### Data for this exercise
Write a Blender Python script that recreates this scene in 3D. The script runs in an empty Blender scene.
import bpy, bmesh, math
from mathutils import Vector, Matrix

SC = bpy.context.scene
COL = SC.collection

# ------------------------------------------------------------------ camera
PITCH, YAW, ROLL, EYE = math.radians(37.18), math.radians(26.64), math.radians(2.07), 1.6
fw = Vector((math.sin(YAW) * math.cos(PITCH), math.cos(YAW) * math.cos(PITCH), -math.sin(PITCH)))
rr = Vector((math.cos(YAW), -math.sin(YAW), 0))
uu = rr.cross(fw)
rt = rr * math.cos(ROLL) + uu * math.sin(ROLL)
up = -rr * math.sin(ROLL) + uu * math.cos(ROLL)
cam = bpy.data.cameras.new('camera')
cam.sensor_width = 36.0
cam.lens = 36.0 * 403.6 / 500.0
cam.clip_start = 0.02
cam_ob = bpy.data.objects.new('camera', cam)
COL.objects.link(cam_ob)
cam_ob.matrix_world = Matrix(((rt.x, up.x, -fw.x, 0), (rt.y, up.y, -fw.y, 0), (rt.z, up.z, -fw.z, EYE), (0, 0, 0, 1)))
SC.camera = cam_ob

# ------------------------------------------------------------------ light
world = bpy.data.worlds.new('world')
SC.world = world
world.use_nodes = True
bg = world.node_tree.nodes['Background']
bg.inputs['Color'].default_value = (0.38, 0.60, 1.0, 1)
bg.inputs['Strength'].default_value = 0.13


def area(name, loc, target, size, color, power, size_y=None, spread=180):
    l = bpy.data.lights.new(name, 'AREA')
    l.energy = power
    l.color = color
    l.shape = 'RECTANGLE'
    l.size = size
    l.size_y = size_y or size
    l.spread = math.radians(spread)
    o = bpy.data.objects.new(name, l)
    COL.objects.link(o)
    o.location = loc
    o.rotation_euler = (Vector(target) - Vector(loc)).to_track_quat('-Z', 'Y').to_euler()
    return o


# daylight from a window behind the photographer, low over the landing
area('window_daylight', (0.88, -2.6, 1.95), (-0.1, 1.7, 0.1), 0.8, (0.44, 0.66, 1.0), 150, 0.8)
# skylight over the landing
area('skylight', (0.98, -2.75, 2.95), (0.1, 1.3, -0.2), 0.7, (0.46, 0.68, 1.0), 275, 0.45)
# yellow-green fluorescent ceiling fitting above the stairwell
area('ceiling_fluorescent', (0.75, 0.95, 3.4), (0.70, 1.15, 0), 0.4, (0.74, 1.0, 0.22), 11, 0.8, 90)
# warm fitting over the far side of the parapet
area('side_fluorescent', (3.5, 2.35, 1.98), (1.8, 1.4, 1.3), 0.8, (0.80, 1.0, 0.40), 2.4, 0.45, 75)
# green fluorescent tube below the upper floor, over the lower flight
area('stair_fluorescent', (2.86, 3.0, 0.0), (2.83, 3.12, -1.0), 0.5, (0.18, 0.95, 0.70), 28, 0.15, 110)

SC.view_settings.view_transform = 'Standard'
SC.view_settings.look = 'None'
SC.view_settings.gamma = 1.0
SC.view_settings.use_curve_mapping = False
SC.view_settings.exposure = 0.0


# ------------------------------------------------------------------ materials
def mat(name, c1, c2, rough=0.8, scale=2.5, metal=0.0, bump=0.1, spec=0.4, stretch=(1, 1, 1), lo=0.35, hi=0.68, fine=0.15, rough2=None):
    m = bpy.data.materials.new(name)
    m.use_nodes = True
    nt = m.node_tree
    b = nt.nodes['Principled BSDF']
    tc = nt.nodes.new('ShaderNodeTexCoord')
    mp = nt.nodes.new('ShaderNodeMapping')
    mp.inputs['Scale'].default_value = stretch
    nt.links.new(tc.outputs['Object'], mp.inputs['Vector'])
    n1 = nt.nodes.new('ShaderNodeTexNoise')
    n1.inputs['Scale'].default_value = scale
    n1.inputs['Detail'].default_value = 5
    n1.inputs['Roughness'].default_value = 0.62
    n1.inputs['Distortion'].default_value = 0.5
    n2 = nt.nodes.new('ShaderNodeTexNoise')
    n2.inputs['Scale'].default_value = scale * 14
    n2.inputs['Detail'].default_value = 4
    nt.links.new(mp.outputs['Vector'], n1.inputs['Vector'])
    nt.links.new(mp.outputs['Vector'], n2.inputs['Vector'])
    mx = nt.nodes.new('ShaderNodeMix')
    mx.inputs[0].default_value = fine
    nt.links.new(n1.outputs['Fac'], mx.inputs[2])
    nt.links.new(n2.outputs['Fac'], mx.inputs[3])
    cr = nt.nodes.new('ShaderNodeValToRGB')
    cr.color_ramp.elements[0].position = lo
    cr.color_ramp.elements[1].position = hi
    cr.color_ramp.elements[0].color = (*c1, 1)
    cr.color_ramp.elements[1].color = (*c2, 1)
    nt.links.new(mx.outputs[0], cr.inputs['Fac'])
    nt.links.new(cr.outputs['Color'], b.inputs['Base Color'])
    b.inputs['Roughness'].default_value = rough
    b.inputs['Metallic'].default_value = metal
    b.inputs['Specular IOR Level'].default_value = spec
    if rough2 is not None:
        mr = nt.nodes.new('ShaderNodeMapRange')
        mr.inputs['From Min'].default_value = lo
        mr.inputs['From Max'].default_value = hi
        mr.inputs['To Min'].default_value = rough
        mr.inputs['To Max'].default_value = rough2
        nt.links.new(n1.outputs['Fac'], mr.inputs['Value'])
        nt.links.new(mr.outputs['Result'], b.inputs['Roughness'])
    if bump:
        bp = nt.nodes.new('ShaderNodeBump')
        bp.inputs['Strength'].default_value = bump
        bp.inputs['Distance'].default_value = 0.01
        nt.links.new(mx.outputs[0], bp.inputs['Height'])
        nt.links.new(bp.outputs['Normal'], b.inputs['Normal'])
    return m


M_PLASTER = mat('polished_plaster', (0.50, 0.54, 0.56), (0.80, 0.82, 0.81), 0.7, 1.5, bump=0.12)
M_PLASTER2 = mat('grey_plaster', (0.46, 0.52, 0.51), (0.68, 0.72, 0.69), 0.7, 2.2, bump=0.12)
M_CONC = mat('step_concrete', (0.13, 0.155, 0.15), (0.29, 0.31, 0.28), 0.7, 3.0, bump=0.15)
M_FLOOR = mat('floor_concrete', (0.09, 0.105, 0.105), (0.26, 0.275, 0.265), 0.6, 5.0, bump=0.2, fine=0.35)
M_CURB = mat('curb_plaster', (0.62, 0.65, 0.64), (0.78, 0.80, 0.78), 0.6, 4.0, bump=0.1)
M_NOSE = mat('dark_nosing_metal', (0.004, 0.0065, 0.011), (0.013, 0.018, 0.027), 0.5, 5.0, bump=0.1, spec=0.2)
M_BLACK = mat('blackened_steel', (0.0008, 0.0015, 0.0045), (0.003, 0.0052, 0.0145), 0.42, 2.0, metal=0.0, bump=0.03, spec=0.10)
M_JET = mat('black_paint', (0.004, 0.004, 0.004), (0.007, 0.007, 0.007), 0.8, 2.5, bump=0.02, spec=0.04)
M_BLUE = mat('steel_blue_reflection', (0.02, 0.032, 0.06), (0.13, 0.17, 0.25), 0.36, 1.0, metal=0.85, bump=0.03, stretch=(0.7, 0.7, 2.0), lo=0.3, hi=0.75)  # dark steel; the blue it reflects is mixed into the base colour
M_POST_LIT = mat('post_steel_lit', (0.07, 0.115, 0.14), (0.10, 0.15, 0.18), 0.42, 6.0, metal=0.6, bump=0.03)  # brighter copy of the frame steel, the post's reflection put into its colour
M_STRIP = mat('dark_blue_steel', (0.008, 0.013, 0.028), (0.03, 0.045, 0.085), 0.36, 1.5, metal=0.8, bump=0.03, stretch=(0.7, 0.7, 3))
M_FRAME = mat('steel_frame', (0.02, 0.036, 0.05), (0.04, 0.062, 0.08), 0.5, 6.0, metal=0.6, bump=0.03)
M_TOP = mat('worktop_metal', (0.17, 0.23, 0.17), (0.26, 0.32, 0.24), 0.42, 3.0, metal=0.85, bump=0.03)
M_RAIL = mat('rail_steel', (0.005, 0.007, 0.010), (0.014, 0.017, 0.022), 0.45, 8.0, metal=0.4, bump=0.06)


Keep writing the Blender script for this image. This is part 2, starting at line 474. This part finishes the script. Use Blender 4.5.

### What is required
Starting at the top of the data above, repeat every line exactly until the line containing "COL = SC.collection" has been given, then stop.

### Solution for this exercise
Write a Blender Python script that recreates this scene in 3D. The script runs in an empty Blender scene.
import bpy, bmesh, math
from mathutils import Vector, Matrix

SC = bpy.context.scene
COL = SC.collection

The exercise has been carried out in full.